- _Objective_
Each record is to be printed again precisely as it reads.

- _Data provided_
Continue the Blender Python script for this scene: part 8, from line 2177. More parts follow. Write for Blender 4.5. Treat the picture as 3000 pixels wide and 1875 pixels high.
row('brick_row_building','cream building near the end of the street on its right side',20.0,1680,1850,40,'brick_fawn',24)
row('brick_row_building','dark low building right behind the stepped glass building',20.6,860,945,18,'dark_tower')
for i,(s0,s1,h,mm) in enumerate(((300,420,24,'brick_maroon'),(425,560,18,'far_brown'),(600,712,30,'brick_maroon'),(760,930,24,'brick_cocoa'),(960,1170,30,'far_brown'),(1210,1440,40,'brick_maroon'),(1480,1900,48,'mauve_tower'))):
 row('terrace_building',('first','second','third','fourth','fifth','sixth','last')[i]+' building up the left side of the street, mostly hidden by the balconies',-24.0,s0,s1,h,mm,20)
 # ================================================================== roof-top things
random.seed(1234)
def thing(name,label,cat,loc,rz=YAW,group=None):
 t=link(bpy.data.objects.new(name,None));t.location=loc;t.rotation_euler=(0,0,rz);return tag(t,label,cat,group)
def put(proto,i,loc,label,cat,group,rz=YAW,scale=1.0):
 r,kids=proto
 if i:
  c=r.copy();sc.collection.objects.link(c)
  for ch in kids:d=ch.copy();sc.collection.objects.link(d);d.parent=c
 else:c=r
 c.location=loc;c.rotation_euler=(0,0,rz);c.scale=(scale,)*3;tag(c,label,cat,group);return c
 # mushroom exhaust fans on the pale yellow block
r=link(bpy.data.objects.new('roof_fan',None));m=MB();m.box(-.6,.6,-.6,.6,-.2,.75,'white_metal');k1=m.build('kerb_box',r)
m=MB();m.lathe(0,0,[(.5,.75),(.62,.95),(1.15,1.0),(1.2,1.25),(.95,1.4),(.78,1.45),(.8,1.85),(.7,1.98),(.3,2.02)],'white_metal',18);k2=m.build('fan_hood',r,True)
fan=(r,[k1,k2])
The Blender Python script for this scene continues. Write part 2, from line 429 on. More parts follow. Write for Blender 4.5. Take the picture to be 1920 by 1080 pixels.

- _Complete output_
Continue the Blender Python script for this scene: part 8, from line 2177. More parts follow. Write for Blender 4.5. Treat the picture as 3000 pixels wide and 1875 pixels high.
row('brick_row_building','cream building near the end of the street on its right side',20.0,1680,1850,40,'brick_fawn',24)
row('brick_row_building','dark low building right behind the stepped glass building',20.6,860,945,18,'dark_tower')
for i,(s0,s1,h,mm) in enumerate(((300,420,24,'brick_maroon'),(425,560,18,'far_brown'),(600,712,30,'brick_maroon'),(760,930,24,'brick_cocoa'),(960,1170,30,'far_brown'),(1210,1440,40,'brick_maroon'),(1480,1900,48,'mauve_tower'))):
 row('terrace_building',('first','second','third','fourth','fifth','sixth','last')[i]+' building up the left side of the street, mostly hidden by the balconies',-24.0,s0,s1,h,mm,20)
 # ================================================================== roof-top things
random.seed(1234)
def thing(name,label,cat,loc,rz=YAW,group=None):
 t=link(bpy.data.objects.new(name,None));t.location=loc;t.rotation_euler=(0,0,rz);return tag(t,label,cat,group)
def put(proto,i,loc,label,cat,group,rz=YAW,scale=1.0):
 r,kids=proto
 if i:
  c=r.copy();sc.collection.objects.link(c)
  for ch in kids:d=ch.copy();sc.collection.objects.link(d);d.parent=c
 else:c=r
 c.location=loc;c.rotation_euler=(0,0,rz);c.scale=(scale,)*3;tag(c,label,cat,group);return c
 # mushroom exhaust fans on the pale yellow block
r=link(bpy.data.objects.new('roof_fan',None));m=MB();m.box(-.6,.6,-.6,.6,-.2,.75,'white_metal');k1=m.build('kerb_box',r)
m=MB();m.lathe(0,0,[(.5,.75),(.62,.95),(1.15,1.0),(1.2,1.25),(.95,1.4),(.78,1.45),(.8,1.85),(.7,1.98),(.3,2.02)],'white_metal',18);k2=m.build('fan_hood',r,True)
fan=(r,[k1,k2])
The Blender Python script for this scene continues. Write part 2, from line 429 on. More parts follow. Write for Blender 4.5. Take the picture to be 1920 by 1080 pixels.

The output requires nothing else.